There were other factors that should have worked to the advantage of the British. During the Somme campaign it had been discovered that a curtain of artillery shells fired immediately in front of the advancing infantry was useful in neutralising the German machine gunners who had taken such a fearful toll on the infantry on the first day. By the end of July 1916, the creeping barrage, as it was called, was in general use in all infantry attacks. Further refinements had taken place during the campaigns at Arras and the Vimy Ridge, where it had been realised that if the barrage was slowed and made thicker by firing more shells, it wrought more havoc on the enemy and gave British soldiers a better chance of keeping up with its rate of advance, thereby offering more protection.

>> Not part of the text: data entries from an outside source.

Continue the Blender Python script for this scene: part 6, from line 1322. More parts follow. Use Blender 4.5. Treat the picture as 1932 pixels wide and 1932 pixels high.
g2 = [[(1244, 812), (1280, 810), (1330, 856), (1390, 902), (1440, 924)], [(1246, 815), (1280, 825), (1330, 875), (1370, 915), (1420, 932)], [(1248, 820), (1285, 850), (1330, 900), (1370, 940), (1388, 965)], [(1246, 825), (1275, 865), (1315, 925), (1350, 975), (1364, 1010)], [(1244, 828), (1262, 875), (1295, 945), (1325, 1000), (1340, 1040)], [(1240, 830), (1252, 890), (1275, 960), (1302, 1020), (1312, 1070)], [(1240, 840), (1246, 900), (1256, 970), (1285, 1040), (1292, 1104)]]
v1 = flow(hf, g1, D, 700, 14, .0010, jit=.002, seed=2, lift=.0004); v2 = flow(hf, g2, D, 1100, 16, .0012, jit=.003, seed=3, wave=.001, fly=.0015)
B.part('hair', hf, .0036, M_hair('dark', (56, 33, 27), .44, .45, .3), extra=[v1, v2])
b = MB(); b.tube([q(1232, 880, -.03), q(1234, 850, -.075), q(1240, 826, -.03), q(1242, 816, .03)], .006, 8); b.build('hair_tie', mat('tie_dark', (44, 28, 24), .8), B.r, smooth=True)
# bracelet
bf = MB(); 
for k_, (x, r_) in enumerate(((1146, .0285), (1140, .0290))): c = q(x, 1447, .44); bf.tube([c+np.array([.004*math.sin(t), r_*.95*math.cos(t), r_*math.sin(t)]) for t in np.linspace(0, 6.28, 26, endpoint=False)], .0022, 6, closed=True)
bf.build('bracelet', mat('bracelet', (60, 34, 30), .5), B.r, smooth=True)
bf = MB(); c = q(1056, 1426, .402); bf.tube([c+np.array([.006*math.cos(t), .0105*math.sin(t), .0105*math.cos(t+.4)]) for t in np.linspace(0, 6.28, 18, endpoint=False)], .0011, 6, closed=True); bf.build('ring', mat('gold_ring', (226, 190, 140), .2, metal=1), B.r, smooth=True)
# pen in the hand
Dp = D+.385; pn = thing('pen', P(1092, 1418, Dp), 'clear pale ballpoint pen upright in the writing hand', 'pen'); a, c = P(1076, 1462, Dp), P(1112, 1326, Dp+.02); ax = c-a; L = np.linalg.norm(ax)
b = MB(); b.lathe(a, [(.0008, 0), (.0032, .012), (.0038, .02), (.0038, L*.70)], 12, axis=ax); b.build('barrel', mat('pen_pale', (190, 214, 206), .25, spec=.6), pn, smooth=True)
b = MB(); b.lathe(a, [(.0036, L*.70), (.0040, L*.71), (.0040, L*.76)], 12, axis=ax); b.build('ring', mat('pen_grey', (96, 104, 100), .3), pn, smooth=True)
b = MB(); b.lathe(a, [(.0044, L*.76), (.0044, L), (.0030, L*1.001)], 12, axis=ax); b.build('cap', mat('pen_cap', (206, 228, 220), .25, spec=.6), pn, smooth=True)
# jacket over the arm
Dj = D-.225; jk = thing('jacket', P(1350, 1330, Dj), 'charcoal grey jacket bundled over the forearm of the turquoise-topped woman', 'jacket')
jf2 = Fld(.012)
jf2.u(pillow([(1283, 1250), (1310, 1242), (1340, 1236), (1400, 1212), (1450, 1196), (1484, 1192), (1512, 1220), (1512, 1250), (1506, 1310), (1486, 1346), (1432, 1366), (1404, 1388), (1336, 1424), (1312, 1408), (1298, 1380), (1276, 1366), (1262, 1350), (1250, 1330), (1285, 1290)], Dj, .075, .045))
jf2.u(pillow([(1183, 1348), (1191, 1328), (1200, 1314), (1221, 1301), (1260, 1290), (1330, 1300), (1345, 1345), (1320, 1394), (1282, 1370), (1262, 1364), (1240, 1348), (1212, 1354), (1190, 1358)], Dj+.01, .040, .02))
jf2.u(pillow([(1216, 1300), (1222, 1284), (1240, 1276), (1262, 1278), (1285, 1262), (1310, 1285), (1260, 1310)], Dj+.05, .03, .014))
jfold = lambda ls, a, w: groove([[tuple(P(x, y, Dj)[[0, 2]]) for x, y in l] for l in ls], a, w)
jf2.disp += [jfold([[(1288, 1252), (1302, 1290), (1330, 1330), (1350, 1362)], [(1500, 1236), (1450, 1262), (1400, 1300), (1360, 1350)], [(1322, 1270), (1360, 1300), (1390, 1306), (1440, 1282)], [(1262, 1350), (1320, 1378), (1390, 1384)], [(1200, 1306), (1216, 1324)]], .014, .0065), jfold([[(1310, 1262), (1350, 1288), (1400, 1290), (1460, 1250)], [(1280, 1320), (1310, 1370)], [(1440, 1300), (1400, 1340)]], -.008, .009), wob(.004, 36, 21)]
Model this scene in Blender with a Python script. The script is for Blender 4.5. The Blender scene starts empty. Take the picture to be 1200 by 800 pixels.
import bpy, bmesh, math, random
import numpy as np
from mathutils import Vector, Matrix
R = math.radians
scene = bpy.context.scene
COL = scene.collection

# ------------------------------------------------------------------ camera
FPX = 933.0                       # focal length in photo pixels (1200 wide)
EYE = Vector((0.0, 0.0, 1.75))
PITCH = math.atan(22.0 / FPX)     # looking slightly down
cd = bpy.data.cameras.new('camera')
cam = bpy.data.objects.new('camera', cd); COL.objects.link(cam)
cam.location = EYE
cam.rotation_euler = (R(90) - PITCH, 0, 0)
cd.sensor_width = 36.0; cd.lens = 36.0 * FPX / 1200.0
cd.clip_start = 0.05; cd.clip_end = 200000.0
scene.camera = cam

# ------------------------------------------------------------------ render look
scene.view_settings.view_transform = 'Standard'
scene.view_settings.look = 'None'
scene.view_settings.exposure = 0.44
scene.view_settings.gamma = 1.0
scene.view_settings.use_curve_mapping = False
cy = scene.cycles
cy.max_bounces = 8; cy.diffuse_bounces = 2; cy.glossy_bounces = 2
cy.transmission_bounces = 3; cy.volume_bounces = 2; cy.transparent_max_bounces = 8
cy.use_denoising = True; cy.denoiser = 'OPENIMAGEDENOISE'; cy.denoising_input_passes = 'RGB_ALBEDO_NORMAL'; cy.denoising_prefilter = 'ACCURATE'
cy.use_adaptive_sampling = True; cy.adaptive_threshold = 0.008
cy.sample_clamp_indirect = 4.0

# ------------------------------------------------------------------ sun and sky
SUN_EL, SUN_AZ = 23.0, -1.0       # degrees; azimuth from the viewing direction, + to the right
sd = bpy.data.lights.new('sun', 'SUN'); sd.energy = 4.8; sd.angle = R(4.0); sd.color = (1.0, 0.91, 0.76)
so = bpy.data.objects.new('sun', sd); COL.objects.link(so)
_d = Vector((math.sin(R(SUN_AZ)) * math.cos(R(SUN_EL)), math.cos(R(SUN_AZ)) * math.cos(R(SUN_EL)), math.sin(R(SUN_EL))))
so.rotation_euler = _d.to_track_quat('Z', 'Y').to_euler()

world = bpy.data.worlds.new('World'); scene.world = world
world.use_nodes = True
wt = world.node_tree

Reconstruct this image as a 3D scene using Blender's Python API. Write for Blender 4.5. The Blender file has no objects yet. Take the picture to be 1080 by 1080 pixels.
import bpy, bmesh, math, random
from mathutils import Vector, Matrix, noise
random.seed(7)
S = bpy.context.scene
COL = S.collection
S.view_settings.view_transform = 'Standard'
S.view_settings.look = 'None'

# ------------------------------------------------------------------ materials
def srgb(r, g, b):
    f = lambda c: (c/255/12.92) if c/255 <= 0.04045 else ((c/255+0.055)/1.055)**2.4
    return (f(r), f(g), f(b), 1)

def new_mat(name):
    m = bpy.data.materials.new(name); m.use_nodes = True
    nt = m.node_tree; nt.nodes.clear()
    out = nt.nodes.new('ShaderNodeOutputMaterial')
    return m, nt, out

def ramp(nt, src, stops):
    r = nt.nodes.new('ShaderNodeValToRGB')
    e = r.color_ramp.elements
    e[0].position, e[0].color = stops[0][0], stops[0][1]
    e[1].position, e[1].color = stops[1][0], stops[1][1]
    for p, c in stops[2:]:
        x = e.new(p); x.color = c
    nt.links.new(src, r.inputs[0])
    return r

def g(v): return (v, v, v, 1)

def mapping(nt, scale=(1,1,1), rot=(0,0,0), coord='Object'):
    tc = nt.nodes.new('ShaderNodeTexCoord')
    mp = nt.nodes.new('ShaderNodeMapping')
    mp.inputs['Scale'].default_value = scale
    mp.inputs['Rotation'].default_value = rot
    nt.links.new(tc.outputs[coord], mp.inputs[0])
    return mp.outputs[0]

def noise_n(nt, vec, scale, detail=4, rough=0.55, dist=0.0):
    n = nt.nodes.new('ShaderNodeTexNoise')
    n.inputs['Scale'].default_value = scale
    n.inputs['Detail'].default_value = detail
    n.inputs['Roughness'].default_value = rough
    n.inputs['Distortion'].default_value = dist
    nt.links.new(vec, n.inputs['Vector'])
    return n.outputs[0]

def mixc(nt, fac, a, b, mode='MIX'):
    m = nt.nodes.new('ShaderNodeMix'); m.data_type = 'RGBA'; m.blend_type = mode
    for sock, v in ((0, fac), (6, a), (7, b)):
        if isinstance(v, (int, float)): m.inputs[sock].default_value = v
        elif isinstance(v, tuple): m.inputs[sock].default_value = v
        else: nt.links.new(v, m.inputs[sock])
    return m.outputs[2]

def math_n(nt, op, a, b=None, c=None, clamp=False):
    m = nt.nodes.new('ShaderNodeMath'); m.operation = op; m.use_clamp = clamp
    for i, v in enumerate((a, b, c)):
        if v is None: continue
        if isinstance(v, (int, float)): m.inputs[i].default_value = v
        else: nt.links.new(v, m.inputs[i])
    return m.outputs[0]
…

Since the Somme there had also been some advances in artillery accuracy. A method of detecting the location of distant German guns, called sound ranging, was starting to be used and the various meteorological factors that affected the flight of a shell, such as air temperature and wind speed, were noted with greater regularity. Matters such as the wear on the rifling of a gun and an accurate measure of the weight of each shell being fired also aided accuracy. By mid-1917 there was certainly a greater chance that a shell would hit the target at which it had been aimed.
The Somme saw another innovation in the form of the tank. This weapon was first used on 15 September, and although it did not lead to spectacular successes, at least, when the going was good, it did allow the infantry to make gains at modest cost. The tanks certainly startled the German defenders whom they bore down upon and at times caused to panic. Although the mechanical unreliability of the vehicles and their inability to manoeuvre over rough ground limited their effectiveness, in 1917 a new model tank, the Mark IV, offering greater reliability, became available.